Mais une plume des ailes de l’archange banni reste suspendue au bord du gouffre...
" La plume tressaillit, brilla, vibra, grandit,
Prit une forme et fut vivante, et l’on eût dit
Un éblouissement qui devient une femme.
Elle se souleva debout, et, se dressant,
Eclaira l’infini d’un sourire innocent."
Le rire reaction a l’humiliation se double quand même au début d’un contre cosmos: » Il aura le ciel bleu, mou j’aurai le ciel Noir!/ Croit-il pas que j’irai sangloter à sa porte? / Je hais l’ azur, Etc » Ponctué par la métaphore de la prison noire et du naufrage . « Soudain il tressaillit, il n’en restait plus qu’un . Et l’ Archange comprit, pareil au mat qui sombre/ Qu’il était le noyé du Deluge de l’ombre…Charbon d’un monde éteint, flambeau souffle par Dieu » etc. Tout cela va plus loin que l’impuissance. Il s’agit bien d’une révolte manichéenne. MC
Mais…ce Dieu jaloux sort de l’ Ancien Testament ou Hugo et Milton l’ont trouvé! (A propos de Milton,personne n’a vu que le texte d’ Auden, à côté, de refere par le titre au Samson agonistes. Passons.) Milton est aussi un Théologien dont le Paradis Perdu prépare la chute hugolienne. ( Nodier le lui aurait lu pendant le Sacre de Charles X à Reims. Et de Milton aussi, la réponse à l’ Eikon Basilike de Gauden, composé et diffusé apres la mort de Charles Ier. Hugo tentera dans « Cromwell »de s’ annexer Milton. La scène est encore très litteraire.
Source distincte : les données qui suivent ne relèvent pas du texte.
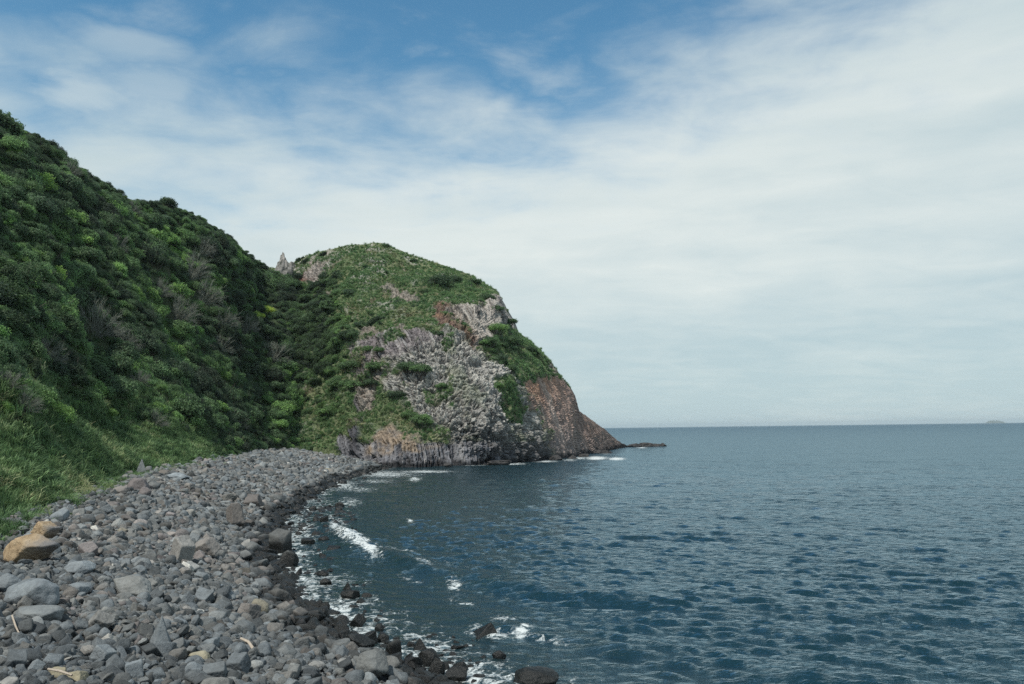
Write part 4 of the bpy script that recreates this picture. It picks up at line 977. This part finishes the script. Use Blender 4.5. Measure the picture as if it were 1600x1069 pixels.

Il est normal que plus tard, pres de l’ Angleterre, dans un christianisme en crise, il tente un parallèle avec le Diable Miltonien, tous les deux étant issus, je le répète, de la Bible…. MC
On ne vous demande pas de croire mais de replacer chaque chose par rapport à la genealogie qui la fait être. Sinon en effet, on peut voir de la SF dans La Fin deSatan, ce qui n’est encore une fois pas le cas. Un poème n’est pas un roman de SF.